Return the whole listing, keeping every character the same.

__Data segment__.
╔══
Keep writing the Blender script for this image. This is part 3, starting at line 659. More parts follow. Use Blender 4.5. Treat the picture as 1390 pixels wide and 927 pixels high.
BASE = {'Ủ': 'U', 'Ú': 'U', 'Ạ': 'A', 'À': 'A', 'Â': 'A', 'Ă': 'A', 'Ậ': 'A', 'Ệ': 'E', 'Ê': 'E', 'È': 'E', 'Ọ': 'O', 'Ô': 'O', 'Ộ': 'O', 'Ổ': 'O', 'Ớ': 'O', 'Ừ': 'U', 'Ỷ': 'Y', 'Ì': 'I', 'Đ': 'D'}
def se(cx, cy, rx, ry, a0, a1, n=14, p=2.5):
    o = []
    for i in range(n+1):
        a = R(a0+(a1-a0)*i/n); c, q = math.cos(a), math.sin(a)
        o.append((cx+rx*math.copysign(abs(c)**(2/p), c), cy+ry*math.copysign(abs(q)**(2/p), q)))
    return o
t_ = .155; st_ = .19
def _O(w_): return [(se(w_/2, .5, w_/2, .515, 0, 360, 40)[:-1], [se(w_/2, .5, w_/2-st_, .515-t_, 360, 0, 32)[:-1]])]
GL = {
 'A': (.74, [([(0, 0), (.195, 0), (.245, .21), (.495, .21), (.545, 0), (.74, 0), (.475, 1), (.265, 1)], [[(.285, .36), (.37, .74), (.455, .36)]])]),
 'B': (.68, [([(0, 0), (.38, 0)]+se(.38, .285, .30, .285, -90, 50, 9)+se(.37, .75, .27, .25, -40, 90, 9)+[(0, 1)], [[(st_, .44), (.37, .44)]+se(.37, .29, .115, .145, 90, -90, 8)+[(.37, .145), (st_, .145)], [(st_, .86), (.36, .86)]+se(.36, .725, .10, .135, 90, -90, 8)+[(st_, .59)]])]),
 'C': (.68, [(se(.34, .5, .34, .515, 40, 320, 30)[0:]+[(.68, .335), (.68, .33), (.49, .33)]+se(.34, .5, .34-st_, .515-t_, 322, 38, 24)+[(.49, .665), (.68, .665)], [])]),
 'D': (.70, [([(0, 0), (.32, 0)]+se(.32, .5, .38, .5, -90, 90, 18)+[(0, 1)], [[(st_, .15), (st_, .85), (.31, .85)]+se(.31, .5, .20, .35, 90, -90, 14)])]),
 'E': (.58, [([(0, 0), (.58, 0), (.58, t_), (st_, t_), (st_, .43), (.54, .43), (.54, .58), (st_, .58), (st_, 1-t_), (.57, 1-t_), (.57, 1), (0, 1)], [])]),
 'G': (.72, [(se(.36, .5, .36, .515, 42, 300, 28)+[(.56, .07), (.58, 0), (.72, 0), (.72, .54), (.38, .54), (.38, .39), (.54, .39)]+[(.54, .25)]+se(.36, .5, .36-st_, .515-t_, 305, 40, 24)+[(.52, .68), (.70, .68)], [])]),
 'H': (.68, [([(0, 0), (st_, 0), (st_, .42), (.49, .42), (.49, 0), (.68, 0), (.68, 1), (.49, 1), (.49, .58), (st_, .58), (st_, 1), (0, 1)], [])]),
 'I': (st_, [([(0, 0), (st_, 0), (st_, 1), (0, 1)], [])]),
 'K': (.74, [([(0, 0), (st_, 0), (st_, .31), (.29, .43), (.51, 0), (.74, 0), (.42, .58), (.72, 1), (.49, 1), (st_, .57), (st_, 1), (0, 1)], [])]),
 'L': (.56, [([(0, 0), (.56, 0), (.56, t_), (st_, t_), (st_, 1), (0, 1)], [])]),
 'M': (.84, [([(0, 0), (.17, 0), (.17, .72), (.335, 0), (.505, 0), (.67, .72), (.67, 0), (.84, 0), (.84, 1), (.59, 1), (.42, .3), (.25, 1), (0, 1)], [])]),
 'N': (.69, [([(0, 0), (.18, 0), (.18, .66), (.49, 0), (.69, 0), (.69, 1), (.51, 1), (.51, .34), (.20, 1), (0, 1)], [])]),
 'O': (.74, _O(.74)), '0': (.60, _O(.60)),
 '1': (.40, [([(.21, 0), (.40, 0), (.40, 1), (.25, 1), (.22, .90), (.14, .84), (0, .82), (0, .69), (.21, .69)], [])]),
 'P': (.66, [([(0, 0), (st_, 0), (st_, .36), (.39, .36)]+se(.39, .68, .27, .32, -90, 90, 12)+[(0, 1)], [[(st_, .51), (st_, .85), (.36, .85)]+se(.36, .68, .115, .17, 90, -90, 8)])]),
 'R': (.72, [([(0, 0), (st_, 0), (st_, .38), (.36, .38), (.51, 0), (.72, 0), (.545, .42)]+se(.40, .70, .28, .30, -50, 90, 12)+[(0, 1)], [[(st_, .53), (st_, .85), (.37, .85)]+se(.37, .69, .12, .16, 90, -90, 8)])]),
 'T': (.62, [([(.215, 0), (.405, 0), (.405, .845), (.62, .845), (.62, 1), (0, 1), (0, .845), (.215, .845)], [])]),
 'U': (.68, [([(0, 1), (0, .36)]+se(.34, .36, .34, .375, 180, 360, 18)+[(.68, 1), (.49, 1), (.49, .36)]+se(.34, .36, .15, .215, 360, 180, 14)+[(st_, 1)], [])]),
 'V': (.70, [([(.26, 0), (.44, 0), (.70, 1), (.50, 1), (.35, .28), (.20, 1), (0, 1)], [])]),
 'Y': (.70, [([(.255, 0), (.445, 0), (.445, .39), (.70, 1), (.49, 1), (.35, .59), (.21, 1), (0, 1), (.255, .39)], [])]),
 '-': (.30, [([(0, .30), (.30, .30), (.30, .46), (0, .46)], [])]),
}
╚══
__Solution for this task__.
Keep writing the Blender script for this image. This is part 3, starting at line 659. More parts follow. Use Blender 4.5. Treat the picture as 1390 pixels wide and 927 pixels high.
BASE = {'Ủ': 'U', 'Ú': 'U', 'Ạ': 'A', 'À': 'A', 'Â': 'A', 'Ă': 'A', 'Ậ': 'A', 'Ệ': 'E', 'Ê': 'E', 'È': 'E', 'Ọ': 'O', 'Ô': 'O', 'Ộ': 'O', 'Ổ': 'O', 'Ớ': 'O', 'Ừ': 'U', 'Ỷ': 'Y', 'Ì': 'I', 'Đ': 'D'}
def se(cx, cy, rx, ry, a0, a1, n=14, p=2.5):
    o = []
    for i in range(n+1):
        a = R(a0+(a1-a0)*i/n); c, q = math.cos(a), math.sin(a)
        o.append((cx+rx*math.copysign(abs(c)**(2/p), c), cy+ry*math.copysign(abs(q)**(2/p), q)))
    return o
t_ = .155; st_ = .19
def _O(w_): return [(se(w_/2, .5, w_/2, .515, 0, 360, 40)[:-1], [se(w_/2, .5, w_/2-st_, .515-t_, 360, 0, 32)[:-1]])]
GL = {
 'A': (.74, [([(0, 0), (.195, 0), (.245, .21), (.495, .21), (.545, 0), (.74, 0), (.475, 1), (.265, 1)], [[(.285, .36), (.37, .74), (.455, .36)]])]),
 'B': (.68, [([(0, 0), (.38, 0)]+se(.38, .285, .30, .285, -90, 50, 9)+se(.37, .75, .27, .25, -40, 90, 9)+[(0, 1)], [[(st_, .44), (.37, .44)]+se(.37, .29, .115, .145, 90, -90, 8)+[(.37, .145), (st_, .145)], [(st_, .86), (.36, .86)]+se(.36, .725, .10, .135, 90, -90, 8)+[(st_, .59)]])]),
 'C': (.68, [(se(.34, .5, .34, .515, 40, 320, 30)[0:]+[(.68, .335), (.68, .33), (.49, .33)]+se(.34, .5, .34-st_, .515-t_, 322, 38, 24)+[(.49, .665), (.68, .665)], [])]),
 'D': (.70, [([(0, 0), (.32, 0)]+se(.32, .5, .38, .5, -90, 90, 18)+[(0, 1)], [[(st_, .15), (st_, .85), (.31, .85)]+se(.31, .5, .20, .35, 90, -90, 14)])]),
 'E': (.58, [([(0, 0), (.58, 0), (.58, t_), (st_, t_), (st_, .43), (.54, .43), (.54, .58), (st_, .58), (st_, 1-t_), (.57, 1-t_), (.57, 1), (0, 1)], [])]),
 'G': (.72, [(se(.36, .5, .36, .515, 42, 300, 28)+[(.56, .07), (.58, 0), (.72, 0), (.72, .54), (.38, .54), (.38, .39), (.54, .39)]+[(.54, .25)]+se(.36, .5, .36-st_, .515-t_, 305, 40, 24)+[(.52, .68), (.70, .68)], [])]),
 'H': (.68, [([(0, 0), (st_, 0), (st_, .42), (.49, .42), (.49, 0), (.68, 0), (.68, 1), (.49, 1), (.49, .58), (st_, .58), (st_, 1), (0, 1)], [])]),
 'I': (st_, [([(0, 0), (st_, 0), (st_, 1), (0, 1)], [])]),
 'K': (.74, [([(0, 0), (st_, 0), (st_, .31), (.29, .43), (.51, 0), (.74, 0), (.42, .58), (.72, 1), (.49, 1), (st_, .57), (st_, 1), (0, 1)], [])]),
 'L': (.56, [([(0, 0), (.56, 0), (.56, t_), (st_, t_), (st_, 1), (0, 1)], [])]),
 'M': (.84, [([(0, 0), (.17, 0), (.17, .72), (.335, 0), (.505, 0), (.67, .72), (.67, 0), (.84, 0), (.84, 1), (.59, 1), (.42, .3), (.25, 1), (0, 1)], [])]),
 'N': (.69, [([(0, 0), (.18, 0), (.18, .66), (.49, 0), (.69, 0), (.69, 1), (.51, 1), (.51, .34), (.20, 1), (0, 1)], [])]),
 'O': (.74, _O(.74)), '0': (.60, _O(.60)),
 '1': (.40, [([(.21, 0), (.40, 0), (.40, 1), (.25, 1), (.22, .90), (.14, .84), (0, .82), (0, .69), (.21, .69)], [])]),
 'P': (.66, [([(0, 0), (st_, 0), (st_, .36), (.39, .36)]+se(.39, .68, .27, .32, -90, 90, 12)+[(0, 1)], [[(st_, .51), (st_, .85), (.36, .85)]+se(.36, .68, .115, .17, 90, -90, 8)])]),
 'R': (.72, [([(0, 0), (st_, 0), (st_, .38), (.36, .38), (.51, 0), (.72, 0), (.545, .42)]+se(.40, .70, .28, .30, -50, 90, 12)+[(0, 1)], [[(st_, .53), (st_, .85), (.37, .85)]+se(.37, .69, .12, .16, 90, -90, 8)])]),
 'T': (.62, [([(.215, 0), (.405, 0), (.405, .845), (.62, .845), (.62, 1), (0, 1), (0, .845), (.215, .845)], [])]),
 'U': (.68, [([(0, 1), (0, .36)]+se(.34, .36, .34, .375, 180, 360, 18)+[(.68, 1), (.49, 1), (.49, .36)]+se(.34, .36, .15, .215, 360, 180, 14)+[(st_, 1)], [])]),
 'V': (.70, [([(.26, 0), (.44, 0), (.70, 1), (.50, 1), (.35, .28), (.20, 1), (0, 1)], [])]),
 'Y': (.70, [([(.255, 0), (.445, 0), (.445, .39), (.70, 1), (.49, 1), (.35, .59), (.21, 1), (0, 1), (.255, .39)], [])]),
 '-': (.30, [([(0, .30), (.30, .30), (.30, .46), (0, .46)], [])]),
}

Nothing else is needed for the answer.